> [Source excerpt]
++++
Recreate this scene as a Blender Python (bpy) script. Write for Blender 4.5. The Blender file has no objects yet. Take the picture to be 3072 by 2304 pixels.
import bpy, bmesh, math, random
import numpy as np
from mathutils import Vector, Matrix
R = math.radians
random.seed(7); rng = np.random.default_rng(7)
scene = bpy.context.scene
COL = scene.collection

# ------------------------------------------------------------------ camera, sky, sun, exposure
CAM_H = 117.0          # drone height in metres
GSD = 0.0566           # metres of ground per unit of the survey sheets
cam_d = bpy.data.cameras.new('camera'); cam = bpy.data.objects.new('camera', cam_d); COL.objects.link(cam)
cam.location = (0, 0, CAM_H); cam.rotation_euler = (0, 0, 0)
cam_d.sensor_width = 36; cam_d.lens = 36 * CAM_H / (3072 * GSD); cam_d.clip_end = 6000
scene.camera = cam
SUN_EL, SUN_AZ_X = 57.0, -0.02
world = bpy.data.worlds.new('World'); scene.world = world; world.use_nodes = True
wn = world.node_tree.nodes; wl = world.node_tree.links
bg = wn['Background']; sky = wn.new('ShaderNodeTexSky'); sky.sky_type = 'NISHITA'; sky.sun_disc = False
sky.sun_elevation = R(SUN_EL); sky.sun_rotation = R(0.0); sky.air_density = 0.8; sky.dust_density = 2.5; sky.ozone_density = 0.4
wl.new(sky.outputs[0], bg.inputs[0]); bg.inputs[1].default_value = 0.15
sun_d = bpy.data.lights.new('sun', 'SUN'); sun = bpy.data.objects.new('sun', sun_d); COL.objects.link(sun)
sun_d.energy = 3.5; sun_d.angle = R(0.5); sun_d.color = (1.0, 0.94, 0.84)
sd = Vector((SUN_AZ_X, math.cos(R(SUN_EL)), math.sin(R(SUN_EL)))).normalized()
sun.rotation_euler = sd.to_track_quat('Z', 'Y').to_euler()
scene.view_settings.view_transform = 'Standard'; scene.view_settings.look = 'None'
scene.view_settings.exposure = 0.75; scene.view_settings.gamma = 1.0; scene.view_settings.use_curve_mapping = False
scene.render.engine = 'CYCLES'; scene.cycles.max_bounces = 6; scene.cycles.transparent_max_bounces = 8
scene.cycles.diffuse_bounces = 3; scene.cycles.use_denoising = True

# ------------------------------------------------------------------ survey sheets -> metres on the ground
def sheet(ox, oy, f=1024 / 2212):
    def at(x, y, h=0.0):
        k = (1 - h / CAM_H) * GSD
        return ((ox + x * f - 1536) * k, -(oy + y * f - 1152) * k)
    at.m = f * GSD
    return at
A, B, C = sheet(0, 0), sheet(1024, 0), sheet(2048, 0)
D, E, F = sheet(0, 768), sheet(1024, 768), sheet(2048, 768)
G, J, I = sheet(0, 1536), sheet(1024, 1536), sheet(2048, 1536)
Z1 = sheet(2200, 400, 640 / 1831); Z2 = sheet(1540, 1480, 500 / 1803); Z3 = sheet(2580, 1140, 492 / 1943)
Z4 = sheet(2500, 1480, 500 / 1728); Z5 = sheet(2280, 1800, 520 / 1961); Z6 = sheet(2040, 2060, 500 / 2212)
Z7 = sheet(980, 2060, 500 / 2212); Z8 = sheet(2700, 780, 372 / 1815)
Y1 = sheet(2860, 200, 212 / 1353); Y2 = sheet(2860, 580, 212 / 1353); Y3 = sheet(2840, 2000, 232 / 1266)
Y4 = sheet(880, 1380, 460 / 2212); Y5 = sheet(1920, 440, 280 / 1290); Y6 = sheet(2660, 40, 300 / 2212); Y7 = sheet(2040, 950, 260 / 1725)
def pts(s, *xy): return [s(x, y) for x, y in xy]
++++
Quote verbatim the opening lines of the listing above, ending with the line where "COL = scene.collection" appears; include both endpoints and nothing more.

Recreate this scene as a Blender Python (bpy) script. Write for Blender 4.5. The Blender file has no objects yet. Take the picture to be 3072 by 2304 pixels.
import bpy, bmesh, math, random
import numpy as np
from mathutils import Vector, Matrix
R = math.radians
random.seed(7); rng = np.random.default_rng(7)
scene = bpy.context.scene
COL = scene.collection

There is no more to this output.